N. Korean Missile Test Won’t Impact Negotiations for US Detained Student, Experts Say
The rogue nation released the missiles Thursday night.
-- The surprise missile test launched by North Korea today will likely not help relations between the rogue nation and the United States, but it may not directly impact the negotiations for the release of an American college student who has been detained there, according to former New Mexico Gov. Bill Richardson.
Richardson, who previously served as the U.S. ambassador to the United Nations and has worked extensively with North Korea in other negotiations, said that the two issues will likely be viewed separately. A State Department official told ABC News that "we view them as two separate issues, two separate tracks."
Richardson told ABC News that he thinks the missile launch was "in response to the U.S.-South Korean military exercises and the sanctions imposed by the UN."
"It’s an act of defiance. Their rhetoric is matched by these acts of defiance, but they’ve never been as intense as they have been now," he said.
Richardson isn't alone in this belief. Victor Cha, a former director at the National Security Council, said that the missile tests and any negotiations relating to Warmbier will be kept apart.
"I see them as separate because the missile tests are part of a growing action-reaction spiral right now that started with the January nuclear tests followed by United Nations sanctions, now United States sanctions and U.S. military exercising. So the North Koreans are reacting to that with these missile tests," Cha told ABC News.
"This is not a good dynamic. It's going to continue for a while, I think, and so that's what last night's [test] was about," he added.
Richardson has been in contact with representatives of the North Korean government in New York about the release of Otto Warmbier, a 21-year-old American who was detained and sentenced to 15 years of hard labor after allegedly trying to steal a propaganda poster while he was in North Korea with a tour group earlier this year.
Warmbier’s family, from Ohio, and the state’s governor, John Kasich, reached out to Richardson to help secure the college student’s release.
The stormy relationship between U.S. and North Korea has not been an impediment in other cases where Americans have been detained, Richardson explained.
"Usually we have had releases of Americans while the relationship is tense. The only problem is there are two wildcards: the relationship today [has] never been so intense, and secondly, the unpredictability of Kim Jong Un, who seems to be taking these measures on the world’s stage…to show internally that he is completely in charge," Richardson said.
With Warmbier’s case, Richardson noted that “it’s hard to make a prediction" but said that the student will likely “be out in a matter of months."
"It will be a political decision by the North Korean leadership, and it will probably happen in exchange of some gesture or humanitarian assistance," he noted.
Cha said that the detention of American tourists is "unfortunately becoming fairly regular practice."

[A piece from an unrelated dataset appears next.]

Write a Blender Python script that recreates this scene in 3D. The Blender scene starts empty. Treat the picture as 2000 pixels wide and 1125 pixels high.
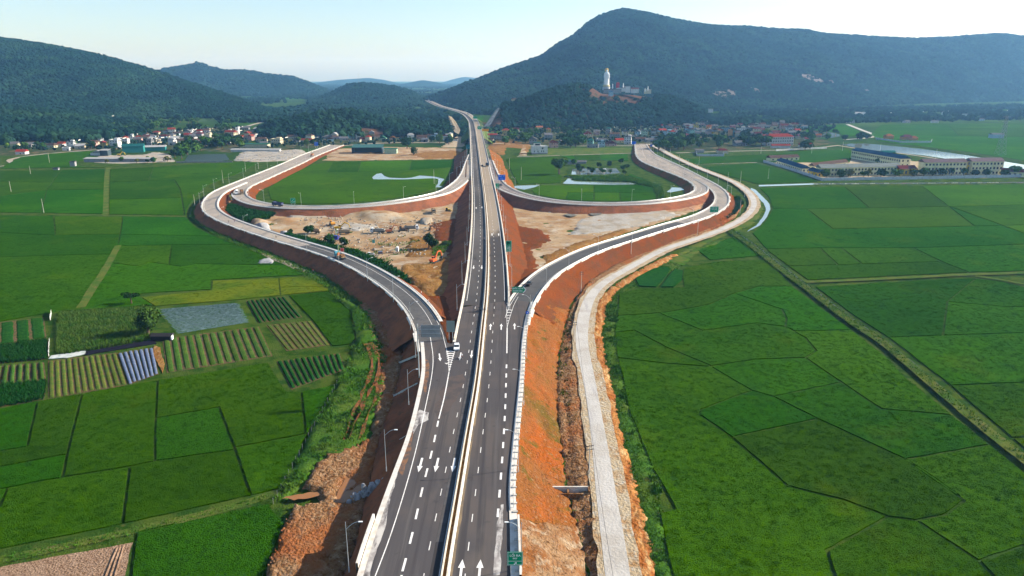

There is no way of knowing exactly how long Warmbier will have to serve, Cha said.
"The last American that was actually forced to serve a sentence was Kenneth Bae and they showed photos of him in a prison uniform doing hard labor, so it's not like it hasn't been done before," Cha said. "Kenneth Bae was eventually released but it was well over a year that he was held."
In past cases, Richardson said humanitarian assistance has come in the form of energy assistance or, more commonly, food or grain.
"Mostly food, because the people there are starving," Richardson said.
The differences between Kim Jong Un and his father, Kim Jong Il, may be more pronounced and force the shape of the ongoing negotiations for Warmbier’s release.
"The father was predictable. Generally, he was engaged -- he had meetings with the outside world, he traveled somewhat within Asia, his rhetoric would often be accompanied by nuclear tests, but he did negotiate with the U.S.," Richardson said, citing a nuclear agreement in 1994.
"This new leader is harsh -- rhetoric, no negotiations, dramatically more missile and nuclear tests, little engagement with South Korea on humanitarian issues, internal turmoil more pronounced than his father," he added.